Da circa un mese ospito a casa mia, nell’ambito del progetto nazionale Caritas “Rifugiato a casa mia” una ragazza pakistana di 24 anni che ha avuto un bimbo il 19 dicembre, bimbo nato in Italia. La ragazza ha chiesto lo status di rifugiato giacché il marito e padre del bambino, che ha vinto una borsa di studio a Milano, ha già questo status. È un rifugiato umanitario. Provengono dal Pakistan del Nord cioè al confine con l’Afganistan, zona di talebani.
Ma di loro e dell’esperienza parlerò più in là. Ora mi interessa scrivere un po’ di noi. Noi Italiani, noi Europei visti attraverso gli occhi di questa ragazza.
La prima cosa è che noi siamo vecchi.
Poi siamo pochi, cioè non facciamo figli.
Siamo ricchi perché abbiamo luce e acqua in casa.
Siamo strani perché non mangiamo (e cuciniamo) cibi freschi.
La cosa però su cui voglio soffermarmi è quella dell’età e della crisi anagrafica.
Cosa vede questa ragazza? Vede persone anziane, è ospitata da due persone per lei anziane, io potrei essere sua madre. Vede case in vendita e vuote. Sente di famiglie senza figli o con un figlio, in casi meno frequenti due figli e in casi eccezionali tre.
Si stupisce tantissimo quando dico che le mie amiche e io stessa non abbiamo figli, o anche che qualcuno non sia sposato. Si stupisce di queste famiglie così poco numerose.
Io so che loro sono troppi, che le famiglie sono troppo numerose e che dovranno anche loro fare meno figli, ma lei ancora non lo sa.
Se io guardo coi suoi occhi, cosa che non mi riesce difficile perché da tempo faccio queste riflessioni, io vedo città abitate da vecchi e vuote. Diciamo che non c’è posto ed è vero dal punto di vista del lavoro probabilmente, ma certo avremo bisogno di questi arrivi se non vogliamo che progressivamente il nostro mondo non sia che carcasse di case e sparute con persone lente e vecchie che guardano da dietro le finestre e hanno paura.
Eh già. Vedendo il mondo coi suoi occhi di giovane e cara ragazza islamica che si infervora però a parlare del Corano, che non è sfiorata da alcun dubbio, io immagino la paura di chi è più vecchio, più fragile. Di chi non ha lavoro o l’ha perduto, di chi si sente in balia di persone strane e diverse, indubbiamente dal punto di vista giuridico ancora da svezzare nell’ambito dei diritti umani. Immagino che anche il velo possa sembrare una minaccia, un tentativo di colonizzazione.

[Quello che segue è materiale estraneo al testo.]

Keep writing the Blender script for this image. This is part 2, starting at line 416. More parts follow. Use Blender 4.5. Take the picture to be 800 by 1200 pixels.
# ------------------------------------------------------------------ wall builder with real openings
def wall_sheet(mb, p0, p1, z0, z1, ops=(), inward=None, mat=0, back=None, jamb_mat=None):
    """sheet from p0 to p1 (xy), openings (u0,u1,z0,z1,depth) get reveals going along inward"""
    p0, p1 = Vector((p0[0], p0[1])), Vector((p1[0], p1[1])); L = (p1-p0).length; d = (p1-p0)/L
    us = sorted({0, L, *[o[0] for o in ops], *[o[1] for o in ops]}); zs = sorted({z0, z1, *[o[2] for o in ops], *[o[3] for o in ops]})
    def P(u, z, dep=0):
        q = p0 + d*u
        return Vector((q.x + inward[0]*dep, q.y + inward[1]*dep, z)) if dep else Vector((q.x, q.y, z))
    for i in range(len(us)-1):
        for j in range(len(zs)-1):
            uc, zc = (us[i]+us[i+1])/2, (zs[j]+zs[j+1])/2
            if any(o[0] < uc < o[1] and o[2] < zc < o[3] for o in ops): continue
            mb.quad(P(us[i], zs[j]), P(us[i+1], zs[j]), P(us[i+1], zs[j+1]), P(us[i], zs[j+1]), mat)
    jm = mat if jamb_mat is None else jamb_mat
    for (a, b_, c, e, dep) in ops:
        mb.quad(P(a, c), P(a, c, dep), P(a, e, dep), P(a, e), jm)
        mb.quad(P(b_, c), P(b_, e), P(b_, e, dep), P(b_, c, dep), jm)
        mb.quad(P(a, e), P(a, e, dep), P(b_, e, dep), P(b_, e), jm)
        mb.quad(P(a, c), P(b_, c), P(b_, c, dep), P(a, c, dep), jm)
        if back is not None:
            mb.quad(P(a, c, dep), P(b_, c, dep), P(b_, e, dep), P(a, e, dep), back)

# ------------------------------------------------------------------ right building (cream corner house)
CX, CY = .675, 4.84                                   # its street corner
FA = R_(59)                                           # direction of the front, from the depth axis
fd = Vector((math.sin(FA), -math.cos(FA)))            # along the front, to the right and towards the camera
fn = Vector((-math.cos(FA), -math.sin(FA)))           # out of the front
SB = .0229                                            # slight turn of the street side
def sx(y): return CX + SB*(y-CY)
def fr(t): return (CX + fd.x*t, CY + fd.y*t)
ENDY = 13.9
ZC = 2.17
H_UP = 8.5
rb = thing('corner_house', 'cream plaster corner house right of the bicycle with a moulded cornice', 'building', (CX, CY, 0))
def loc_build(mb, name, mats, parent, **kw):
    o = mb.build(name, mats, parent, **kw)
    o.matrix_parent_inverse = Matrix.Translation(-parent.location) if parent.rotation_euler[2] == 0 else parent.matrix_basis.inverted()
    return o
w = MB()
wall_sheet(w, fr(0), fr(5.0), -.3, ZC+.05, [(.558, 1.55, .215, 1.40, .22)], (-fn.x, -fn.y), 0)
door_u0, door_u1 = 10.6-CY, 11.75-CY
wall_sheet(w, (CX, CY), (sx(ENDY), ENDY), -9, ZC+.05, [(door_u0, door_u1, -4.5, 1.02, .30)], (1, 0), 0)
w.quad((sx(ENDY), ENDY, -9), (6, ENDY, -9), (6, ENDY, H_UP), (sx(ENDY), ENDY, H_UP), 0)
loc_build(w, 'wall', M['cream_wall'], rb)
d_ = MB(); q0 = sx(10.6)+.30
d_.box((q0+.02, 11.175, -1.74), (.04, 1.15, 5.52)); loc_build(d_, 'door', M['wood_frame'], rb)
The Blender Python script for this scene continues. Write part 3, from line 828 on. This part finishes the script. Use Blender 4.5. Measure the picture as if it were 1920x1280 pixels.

Capisco che lei è il futuro perché è giovane, perché ha vissuto cose difficili e ne ha tratto forza, e quindi percepisco al paura di chi si sente minacciato e nel suo intimo sa che nulla potrà fermare i grandi movimenti migratori, non fosse altro che per il principio dei vasi comunicanti.
So tutto questo, perché ho occhi di ragazza pakistana e di anziana italiana. A una sintesi si arriverà, chissà quanto dolorosa e cruenta. Forse a parlarsi tra donne e madri potrebbe essere più dolce.